Quello che mi pare
di don Silvio Longobardi
Dal Vangelo secondo Luca (Lc 6,39-42)
In quel tempo, Gesù disse ai suoi discepoli una parabola: «Può forse un cieco guidare un altro cieco? Non cadranno tutti e due in un fosso? Un discepolo non è più del maestro; ma ognuno, che sia ben preparato, sarà come il suo maestro. Perché guardi la pagliuzza che è nell’occhio del tuo fratello e non ti accorgi della trave che è nel tuo occhio? Come puoi dire al tuo fratello: “Fratello, lascia che tolga la pagliuzza che è nel tuo occhio”, mentre tu stesso non vedi la trave che è nel tuo occhio? Ipocrita! Togli prima la trave dal tuo occhio e allora ci vedrai bene per togliere la pagliuzza dall’occhio del tuo fratello».
Il commento
“Può forse un cieco guidare un altro cieco? Non cadranno tutti e due in un fosso?” (6,39). Con un linguaggio di immediata comprensione Gesù ricorda che siamo ciechi. Lo siamo tutti. Se questa è la condizione comune, nessuno può avere la pretesa di guidare gli altri. Non possiamo però dimenticare che tutti abbiamo una responsabilità educativa, alcuni più degli altri. I genitori hanno il dovere di consegnare ai figli le ragioni che rendono bella la vita. Un catechista ha il ministero di accompagnare i fratelli nella fede e, in questa veste, deve orientare e correggere. Un insegnante ha il compito di istruire e comunicare quei valori etici che sostengono l’impalcatura della vita sociale. Accanto a queste diverse responsabilità educative che appartengono ai battezzati, è giusto ricordare lo specifico ministero che appartiene ai presbiteri chiamati ad annunciare la verità del Vangelo e a sostenere il cammino della comunità e dei singoli fratelli. Siamo tutti ciechi ma tutti abbiamo un compito. Non possiamo nasconderci dietro il velo della falsa umiltà. La coscienza dei nostri limiti piuttosto c’impegna a stare nella luce per poter dare a tutti la luce di cui hanno bisogno.
Leggiamo perciò la seconda parte dell’insegnamento: “Un discepolo non è più del maestro; ma ognuno ben preparato, sarà come il maestro” (6,40). Se vogliamo essere ben preparati e acquisire tutto ciò che è necessario per esercitare un ruolo magisteriale, dobbiamo essere fedeli discepoli di Gesù, parlare e agire come Lui.

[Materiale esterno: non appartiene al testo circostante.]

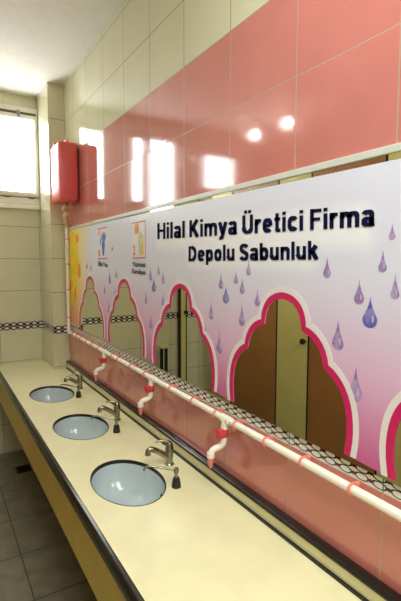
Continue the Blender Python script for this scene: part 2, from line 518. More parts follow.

L’obiettivo è diventare “come il maestro”. Non consegniamo parole nostre ma ci impegniamo a comunicare quella verità che Dio ci ha rivelato attraverso il Figlio. Siamo dunque chiamati ad intervenire con autorità ma dobbiamo farlo come umili discepoli che si lasciano istruire dall’unico Maestro e da Lui ricevono la parola da consegnare ai fratelli. Non è una via facile ma è l’unica che impedisce alla Chiesa di diventare una semplice aggregazione sociale in cui ciascuno dice e fa quello che gli pare.